Preserving Hansa Haus flavor Building: First Maryland Bancorp acquires the neo-Hanseatic structure in downtown Baltimore and plans to restore it by the middle of next year.

Urban Landscape

November 19, 1998|By Edward Gunts HTC | Edward Gunts HTC,SUN STAFF

HANSA HAUS, A neo-Hanseatic building that housed th German consulate in Baltimore, is the latest Charles Street landmark to be targeted for restoration.

Representatives of First Maryland Bancorp announced this week that the bank holding company acquired the building this year and plans to restore it by mid-1999.

A half-block north of First Maryland's headquarters at 25 S. Charles St., the building will house offices of First Maryland Brokerage Co., a subsidiary retail operation that sells stocks, bonds, options, mutual funds and annuities to the public.

First Maryland, the holding company for First National Bank of Maryland and others, plans to invest more than $1 million for the acquisition and restoration of the building. Ziger/Snead Inc. of Baltimore is the architect hired to design improvements to the interior and exterior. Preliminary work has begun.

"Rather than demolish the building and begin new construction, we will preserve the Germanic style of architecture through rehabilitation as a way to support the 'second Renaissance' and redevelopment of the city," said Mark A. Mullican, president of the brokerage. "As a member of the Baltimore business community for nearly 200 years, First Maryland feels it is important to preserve the ethnic heritage of the building."

Hansa Haus was built in 1912 for North German Lloyd Steamship Co., whose vessels brought to Baltimore thousands of Germans who helped shape the city. At the time, Redwood Street was called German Street.

The Hansa Haus' design was inspired by German buildings at the 1900 Paris Exposition and elsewhere, including burghers' houses with finely detailed brick, decorative tile work and distinctive rooflines.

The original architect was Parker, Thomas & Rice, the firm that designed the Belvedere Hotel at Charles and Chase streets and the former Odorite building at Mount Royal and Maryland avenues.

Hansa Haus has had various occupants, including the German consulate, a W. Bell & Co. retail outlet, and Tres Bon Bakery Cafe.

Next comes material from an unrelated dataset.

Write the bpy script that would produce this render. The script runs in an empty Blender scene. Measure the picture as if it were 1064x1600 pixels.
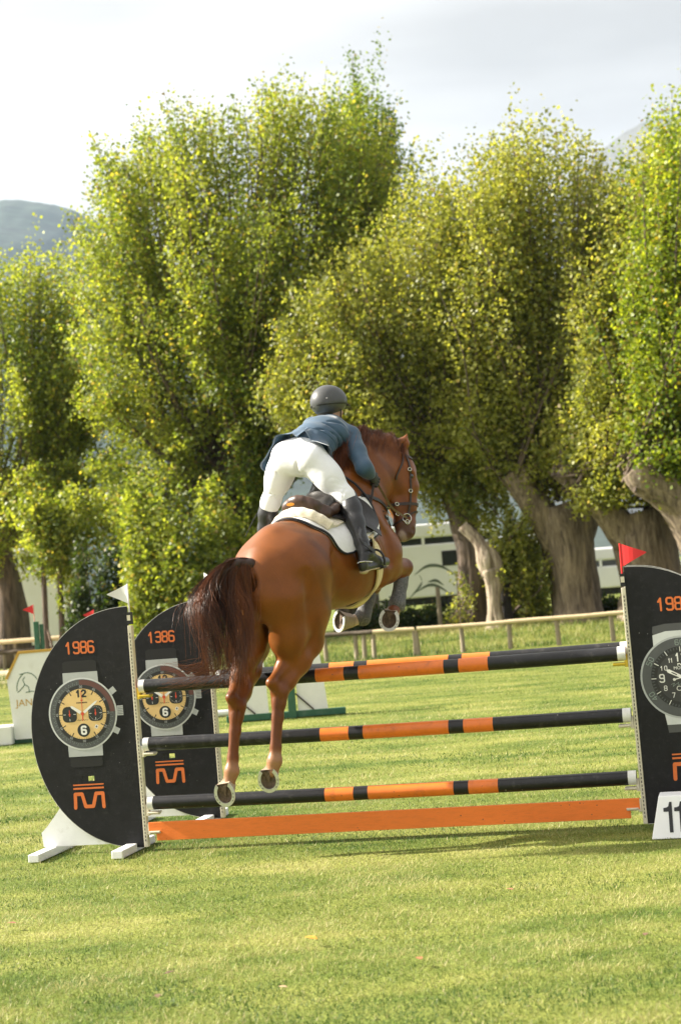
import bpy, bmesh, math, random
import numpy as np
from mathutils import Vector, Matrix

# ------------------------------------------------------------------ camera, sky, sun, exposure
SC = bpy.context.scene
COL = SC.collection
RNG = np.random.default_rng(11)
random.seed(5)

FPX = 2700.0                       # focal length in pixels of a 1064 x 1600 frame
CAM_H = 1.86
PITCH = math.atan(108 * math.cos(math.radians(4.6)) / FPX)
ROLL = math.radians(4.6)
_r = np.array([1.0, 0, 0]); _w = np.array([0, math.cos(PITCH), math.sin(PITCH)]); _u = np.array([0, -math.sin(PITCH), math.cos(PITCH)])
CR = math.cos(ROLL) * _r - math.sin(ROLL) * _u
CU = math.cos(ROLL) * _u + math.sin(ROLL) * _r
CAMP = np.array([0, 0, CAM_H])

cam_data = bpy.data.cameras.new('camera')
cam = bpy.data.objects.new('camera', cam_data); COL.objects.link(cam)
M = Matrix.Identity(4)
for i in range(3):
    M[i][0] = CR[i]; M[i][1] = CU[i]; M[i][2] = -_w[i]; M[i][3] = CAMP[i]
cam.matrix_world = M
cam_data.sensor_fit = 'VERTICAL'; cam_data.sensor_height = 36.0; cam_data.sensor_width = 24.0
cam_data.lens = FPX / 1600 * 36.0
cam_data.clip_start = 0.1; cam_data.clip_end = 30000
cam_data.dof.use_dof = True; cam_data.dof.focus_distance = 12.3; cam_data.dof.aperture_fstop = 2.8
SC.camera = cam

SUN_AZ = math.radians(10); SUN_EL = math.radians(33)      # azimuth measured from -x towards +y
SUN_DIR = Vector((-math.cos(SUN_AZ) * math.cos(SUN_EL), math.sin(SUN_AZ) * math.cos(SUN_EL), math.sin(SUN_EL)))
sun_data = bpy.data.lights.new('sun', 'SUN'); sun_data.energy = 5.0; sun_data.angle = math.radians(0.8)
sun_data.color = (1.0, 0.925, 0.80)
sun = bpy.data.objects.new('sun', sun_data); COL.objects.link(sun)
sun.rotation_euler = SUN_DIR.to_track_quat('Z', 'Y').to_euler(); sun.location = (-20, 8, 20)

wd = bpy.data.worlds.new('World'); SC.world = wd; wd.use_nodes = True
nt = wd.node_tree; nt.nodes.clear()
def wn(t, **k):
    n = nt.nodes.new(t)
    for a, b in k.items(): setattr(n, a, b)
    return n
def wl(a, b): nt.links.new(a, b)
sky = wn('ShaderNodeTexSky', sky_type='NISHITA', sun_disc=False)
sky.sun_elevation = SUN_EL; sky.sun_rotation = math.atan2(SUN_DIR.x, SUN_DIR.y)
sky.air_density = 1.0; sky.dust_density = 2.5; sky.ozone_density = 1.0
bg_sky = wn('ShaderNodeBackground'); bg_sky.inputs['Strength'].default_value = 0.06
wl(sky.outputs[0], bg_sky.inputs['Color'])
tc = wn('ShaderNodeTexCoord')
# a thin high cloud sheet: white near the sun, soft grey streaks elsewhere
mp = wn('ShaderNodeMapping'); mp.inputs['Scale'].default_value = (1.6, 1.6, 7.0); mp.inputs['Rotation'].default_value = (0.0, -0.12, 0.2)
wl(tc.outputs['Generated'], mp.inputs['Vector'])
nz = wn('ShaderNodeTexNoise'); nz.inputs['Scale'].default_value = 2.1; nz.inputs['Detail'].default_value = 5; nz.inputs['Roughness'].default_value = 0.45
nz.inputs['Distortion'].default_value = 0.15
wl(mp.outputs[0], nz.inputs['Vector'])
cr = wn('ShaderNodeValToRGB'); cr.color_ramp.elements[0].position = 0.33; cr.color_ramp.elements[1].position = 0.66
cr.color_ramp.elements[0].color = (0.418, 0.398, 0.366, 1); cr.color_ramp.elements[1].color = (0.645, 0.622, 0.585, 1)
wl(nz.outputs[0], cr.inputs[0])
# forward scattering of the cloud round the sun
dot = wn('ShaderNodeVectorMath', operation='DOT_PRODUCT'); dot.inputs[1].default_value = SUN_DIR
nrm = wn('ShaderNodeVectorMath', operation='NORMALIZE'); wl(tc.outputs['Generated'], nrm.inputs[0]); wl(nrm.outputs[0], dot.inputs[0])
mr = wn('ShaderNodeMapRange'); mr.inputs['From Min'].default_value = -0.2; mr.inputs['From Max'].default_value = 1.0
mr.inputs['To Min'].default_value = 0.0; mr.inputs['To Max'].default_value = 1.0
wl(dot.outputs['Value'], mr.inputs[0])
pw = wn('ShaderNodeMath', operation='POWER'); pw.inputs[1].default_value = 3.0; wl(mr.outputs[0], pw.inputs[0])
glow = wn('ShaderNodeMix', data_type='RGBA'); glow.inputs['A'].default_value = (1, 1, 1, 1); glow.inputs['B'].default_value = (3.2, 3.1, 2.9, 1)
wl(pw.outputs[0], glow.inputs['Factor'])
mul = wn('ShaderNodeMix', data_type='RGBA', blend_type='MULTIPLY'); mul.inputs['Factor'].default_value = 1.0
wl(cr.outputs[0], mul.inputs['A']); wl(glow.outputs['Result'], mul.inputs['B'])
bg_cl = wn('ShaderNodeBackground'); bg_cl.inputs['Strength'].default_value = 0.53; wl(mul.outputs['Result'], bg_cl.inputs['Color'])
mixs = wn('ShaderNodeMixShader'); mixs.inputs[0].default_value = 0.96
wl(bg_sky.outputs[0], mixs.inputs[1]); wl(bg_cl.outputs[0], mixs.inputs[2])
wo = wn('ShaderNodeOutputWorld'); wl(mixs.outputs[0], wo.inputs['Surface'])

SC.view_settings.view_transform = 'Standard'; SC.view_settings.look = 'None'
SC.view_settings.exposure = 1.68; SC.view_settings.gamma = 1.0; SC.view_settings.use_curve_mapping = False
SC.render.engine = 'CYCLES'
SC.cycles.use_denoising = True
SC.cycles.max_bounces = 8; SC.cycles.transparent_max_bounces = 8; SC.cycles.transmission_bounces = 4
SC.cycles.volume_bounces = 0
SC.cycles.sample_clamp_indirect = 6.0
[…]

Vacant for nearly four years, it has stood as a symbol of Baltimore's role as a magnet for thousands of European immigrants.

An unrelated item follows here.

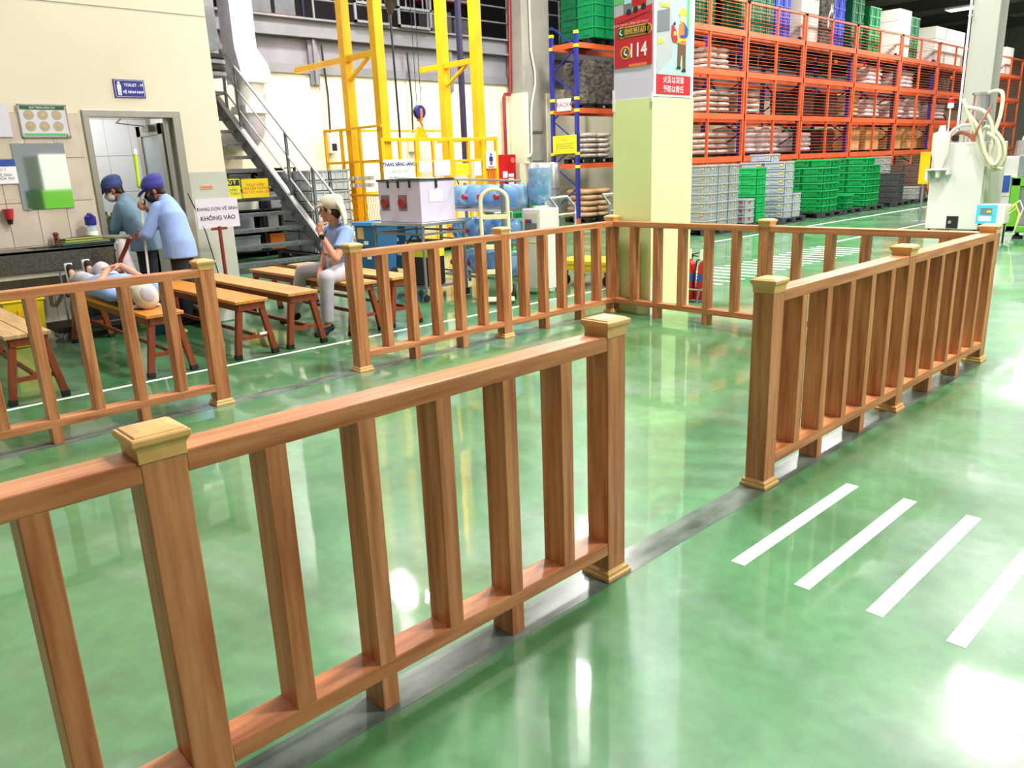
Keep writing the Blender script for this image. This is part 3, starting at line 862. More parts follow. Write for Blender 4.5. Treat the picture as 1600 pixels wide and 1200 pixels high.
t = thing('fire_pipe', 'red fire main pipe running down the back wall', 'pipe', (-13.85, 8.45, 1.78))
q = MB(); q.tube([(0, -.04, 0), (0, -.04, 1.42), (0, .0, 1.5), (0, .16, 1.5), (0, .2, 1.58), (.15, .2, 6.3)], .045, 10); obj('pipe', q, M['pipe_red'], t, sm=True)
t = thing('conduit', 'white conduit hooking down beside the red pipe', 'pipe', (-13.38, 8.8, 1.7))
q = MB(); q.tube([(0, -.06, 0), (0, .04, .02), (0, .10, .12), (0, .12, 1.1), (0, .16, 1.35), (0, .3, 1.8), (0, .3, 2.1), (0, .18, 2.6), (0, .12, 6)], .028, 10); obj('pipe', q, M['offwhite'], t, sm=True)
b = MB(); b.bx(-14, -13.45, 8.72, 9.72, 0, 8.2); pc = struct(obj('wall_pier', b, M['grey_wall']))
for y0, y1 in ((8.70, 8.86), (9.55, 9.74)):
    q = MB(); q.bx(-14, -13.42, y0, y1, 0, 3.3); obj('pilaster', q, M['bright_wall'], pc)
for z in (1.55, 2.3):
    q = MB(); q.bx(-13.45, -13.43, 9.0, 9.4, z, z + .06); obj('clamp', q, M['steel_grey'], pc)
t = thing('steel_drum', 'shiny stainless steel cylinder behind the water dispenser', 'drum', (-10.6, 6.35, 0))
q = MB(); q.lathe([(.44, 0), (.44, 1.50), (.42, 1.53), (.1, 1.55)], n=28); obj('shell', q, M['steel'], t, sm=True)
for z in (.5, 1.0):
    q = MB(); q.lathe([(.44, z - .012), (.452, z - .01), (.452, z + .01), (.44, z + .012)], n=28); obj('hoop', q, M['steel'], t)

# =================================================================== STORAGE RACK beside the column
rk = thing('pallet_rack', 'blue pallet rack with orange beams left of the lime column', 'rack', (-12.2, 8.95, 0))
RX0, RX1, RY0, RY1 = -12.64, -11.82, 8.95, 11.75
for y in (RY0, RY1):
    for x in (RX0, RX1):
        q = MB(); q.bx(x - .045, x + .045, y - .04, y + .04, 0, 4.5); up = obj('upright', q, M['rack_blue'], rk, world=True)
        q = MB()
        for z in (.12,): q.bx(x - .05, x + .05, y - .045, y + .045, z - .12, z + .02)
        obj('foot_guard', q, M['orange'], up, world=True)
        q = MB()
        for z in (1.38, 1.7, 2.72, 3.0, 4.2, 4.5): q.bx(x - .048, x + .048, y - .043, y + .043, z, z + .07)
        obj('yellow_clip', q, M['yellow_sign'], up, world=True)
    zz = .35; s = 0
    while zz < 4.2:
        q = MB(); a, c = (RX0, RX1) if s % 2 == 0 else (RX1, RX0)
        q.bar((a, y, zz), (c, y, zz + .55), .03, .03); obj('brace', q, M['rack_blue'], rk, world=True)
        zz += .55; s += 1
for z in (1.43, 2.75, 4.25):
    for x in (RX0, RX1):
        q = MB(); q.bx(x - .025, x + .045, RY0 + .04, RY1 - .04, z - .06, z + .06); obj('beam', q, M['orange'], rk, world=True)
    q = MB(); q.bx(RX0, RX1, RY0 - .02, RY0 + .02, z - .06, z + .06); obj('end_beam', q, M['orange'], rk, world=True)
t = thing('rack_sign', 'white sign reading RACK 4 on the end of the blue rack', 'sign', (-12.19, 8.89, 2.90))
q = MB(); q.bx(-.24, .24, -.006, 0, -.14, .15); obj('board', q, M['paper'], t)
text('lettering', 'RACK4', .16, M['ink_red'], t, (0, -.007, .0), FY, bold=True)
t = thing('load_sign', 'yellow load limit sign wired to the end of the blue rack', 'sign', (-12.19, 8.89, 1.95))
q = MB(); q.bx(-.40, .40, -.006, 0, -.21, .23); obj('board', q, M['yellow_sign'], t)
q = MB(); q.bx(-.29, .30, -.008, -.006, -.16, -.155); q.bx(-.29, .30, -.008, -.006, .185, .19); q.bx(-.29, -.285, -.008, -.006, -.16, .19); q.bx(.295, .30, -.008, -.006, -.16, .19); obj('border', q, M['ink_red'], t)
text('lettering', 'CHÚ Ý', .08, M['ink_red'], t, (0, -.008, .125), FY)
text('lettering', 'TẢI TRỌNG MỖI TẦNG\nKHÔNG QUÁ 2000 KG\nXẾP HÀNG NGAY NGẮN', .052, M['poster_brown'], t, (0, -.008, -.03), FY)
for k, (z, m) in enumerate(((1.25, 'yellow_sign'), (.98, 'paper'))):
    t = thing('rack_tag', ['small yellow tag on the rear upright of the blue rack', 'small white tag on the rear upright of the blue rack'][k], 'tag', (-12.64, 8.90, z))
    q = MB(); q.bx(-.06, .06, -.004, 0, -.09, .09); obj('card', q, M[m], t)
# =================================================================== GOODS: crates, sacks, pallets
def crate_mesh(name, sx, sy, h, m, m2, rim=None, label=None):
    q = MB(); t = .012; X, Y = sx / 2, sy / 2
    i = .014
    q.bx(-X + i, X - i, -Y + i, Y - i, 0, .012)
    for s in (-1, 1):
        q.bx(-X + i, X - i, min(s * (Y - i), s * (Y - i - t)), max(s * (Y - i), s * (Y - i - t)), 0, h - .02)
        q.bx(min(s * (X - i), s * (X - i - t)), max(s * (X - i), s * (X - i - t)), -Y + i, Y - i, 0, h - .02)
        # ribs
        for k in (-.42, -.2, .2, .42):
            q.bx(k * sx - .012, k * sx + .012, min(s * Y, s * (Y - i)), max(s * Y, s * (Y - i)), .01, h - .02, 0)
            q.bx(min(s * X, s * (X - i)), max(s * X, s * (X - i)), k * sy - .012, k * sy + .012, .01, h - .02, 0)
        q.bx(-X * .42, X * .42, min(s * (Y - .002), s * (Y - i)), max(s * (Y - .002), s * (Y - i)), h * .30, h * .42, 0)
        # rim
        q.bx(-X - .008, X + .008, min(s * (Y + .008), s * (Y - .03)), max(s * (Y + .008), s * (Y - .03)), h - .035, h - .004, 1)
        q.bx(min(s * (X + .008), s * (X - .03)), max(s * (X + .008), s * (X - .03)), -Y, Y, h - .035, h - .004, 1)
    if label:
        q.bx(.24 * sx, .36 * sx, -Y - .001, -Y + .012, h * .46, h * .68, 2)
        q.bx(X - .012, X + .001, -.10 * sy, .10 * sy, h * .46, h * .66, 2)
    me = q.mesh(name, [M[m], M[rim or m2], M[label or m]]); fixnormals(me)
    return me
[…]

With assets of $17.3 billion Sept. 30, First Maryland also is the holding company for Dauphin Deposit Bank and Trust Co. and The York Bank.

Its announcement of plans to restore the Hansa Haus at 11 S. Charles St. comes less than a week after the Johns Hopkins University signed a lease to move its Downtown Center to the former Hamburger's building at Charles and Fayette streets.

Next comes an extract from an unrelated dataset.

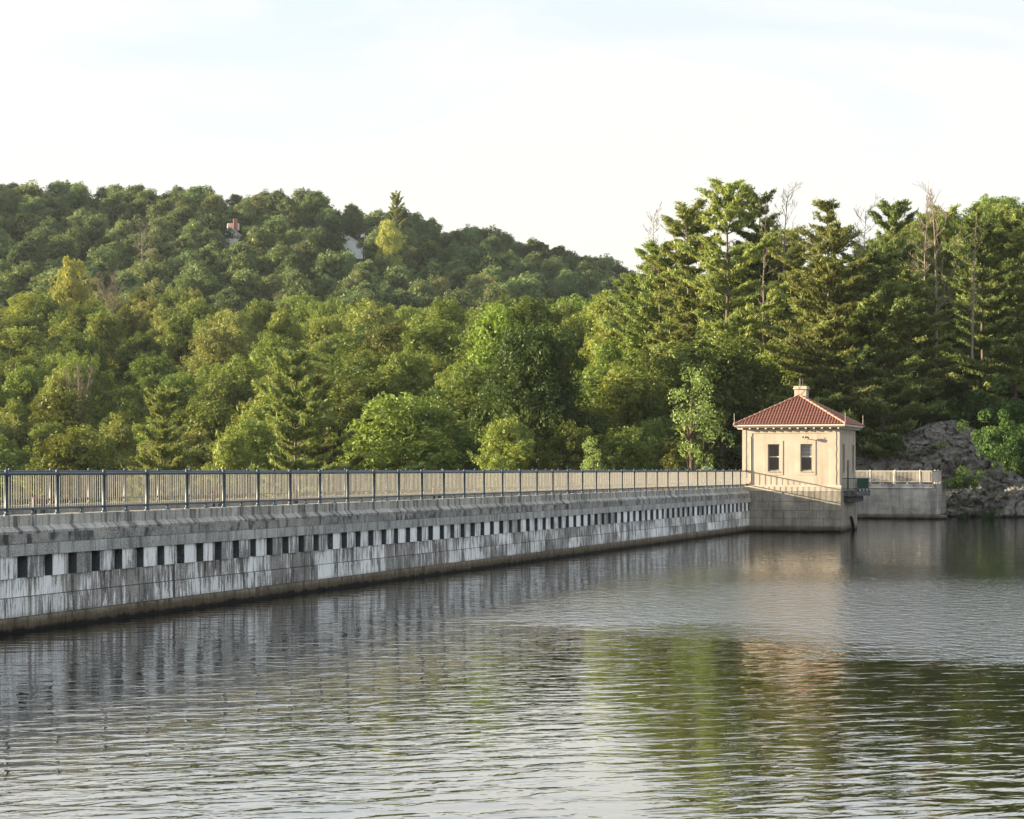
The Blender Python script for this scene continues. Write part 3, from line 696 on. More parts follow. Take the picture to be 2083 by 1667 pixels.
# balcony on the water side
by_0, by_1, bxx = 135.5, 140.4, 7.30
rsb = random.Random(4)
def ragged(x0, x1, y0, y1, z0, z1, nx_, ny_, amp, seed):
    bm = bmesh.new(); bmesh.ops.create_cube(bm, size=1); bmesh.ops.subdivide_edges(bm, edges=bm.edges, cuts=7, use_grid_fill=True)
    for v_ in bm.verts:
        p = Vector((x0 + (v_.co.x + .5) * (x1 - x0), y0 + (v_.co.y + .5) * (y1 - y0), z0 + (v_.co.z + .5) * (z1 - z0)))
        k = mnoise.noise(p * 3.1 + Vector((seed, 0, 0))); k2 = mnoise.noise(p * 7 + Vector((0, seed, 0)))
        v_.co = p + Vector((amp * k, amp * k2, amp * .8 * k)) 
    me = bpy.data.meshes.new('slab'); bm.to_mesh(me); bm.free(); me.materials.append(M['slab']); return me
sl = link('balcony_slab', ragged(bx1 - .05, bxx + .1, by_0 - .05, by_1 + .05, 2.45, 2.80, 8, 8, .05, 2), gh, GO)
link('balcony_corbel', ragged(bx1 - .05, bx1 + .55, by_0 + .2, by_1 - .3, 2.05, 2.46, 8, 8, .12, 5), gh, GO)
bal = gp(MB().tube([(BX1, by_0, 3.68), (bxx, by_0, 3.68), (bxx, by_1, 3.68), (BX1, by_1, 3.68)], .03, 6, smooth=False), 'balcony_railing', M['green'])
MB().tube([(BX1, by_0, 2.96), (bxx, by_0, 2.96), (bxx, by_1, 2.96), (BX1, by_1, 2.96)], .025, 6, smooth=False).build('bottom_rail', M['green'], bal)
for i in range(9):
    x = BX1 + .06 + (bxx - BX1 - .06) * i / 8; MB().box(x - .012, x + .012, by_0 - .012, by_0 + .012, 2.8, 3.67).build('baluster', M['green'], bal); MB().box(x - .012, x + .012, by_1 - .012, by_1 + .012, 2.8, 3.67).build('baluster', M['green'], bal)
for i in range(1, 40):
    y = by_0 + (by_1 - by_0) * i / 40; MB().box(bxx - .012, bxx + .012, y - .014, y + .014, 2.8, 3.67).build('baluster', M['green'], bal)
for i in range(3):
    y = by_0 + .9 + i * 1.5; m = MB().lathe([(0, -.02), (.06, -.01), (.075, .03), (.06, .09), (0, .11)], (bxx + .04, y, 2.82), 10); gp(m, 'rail_foot', M['white'])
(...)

In addition, William C. Smith Co. plans to renovate the former Masonic Temple at 223-225 N. Charles St., and Chevy Chase Bank has restored the former Alex. Brown & Sons headquarters at Calvert and Baltimore streets.

Mullican said the brokerage occupies offices on the 12th floor of First Maryland's headquarters and had been looking for a location that would give it more of a retail presence.

Hansa Haus "gives us much more visibility than our current Charles Street location and enables us to foster a more convenient relationship with our customers," he said.

Interior renovations will include completely updated mechanical and electrical systems and new facilities such as restrooms, kitchenettes and work areas.

The first floor will have a reception area, a trading lobby, broker work stations and meeting rooms. The space will be open to the public and feature monitors running stock market news and computer terminals on which clients can check accounts. The second floor will contain offices and work stations. About 25 to 30 brokerage employees will work there.

Design team members include Jamie Snead, Steve Ziger, James Miller and Nils Eddy.

In keeping with the Downtown Baltimore Beautification Program, Miller said, the designers' exterior improvement plans are aimed at cleaning the building and giving it a "handsome new presence" by repainting the facades, providing new signs and lights, hanging banners or flags on existing poles, restoring ornamental plaques, creating new sidewalks and providing new plants.

"We hope that these outside modifications, coupled with the interior view into the new brokerage lobby, will once again draw people's attention to one of downtown's most unique structures," he said.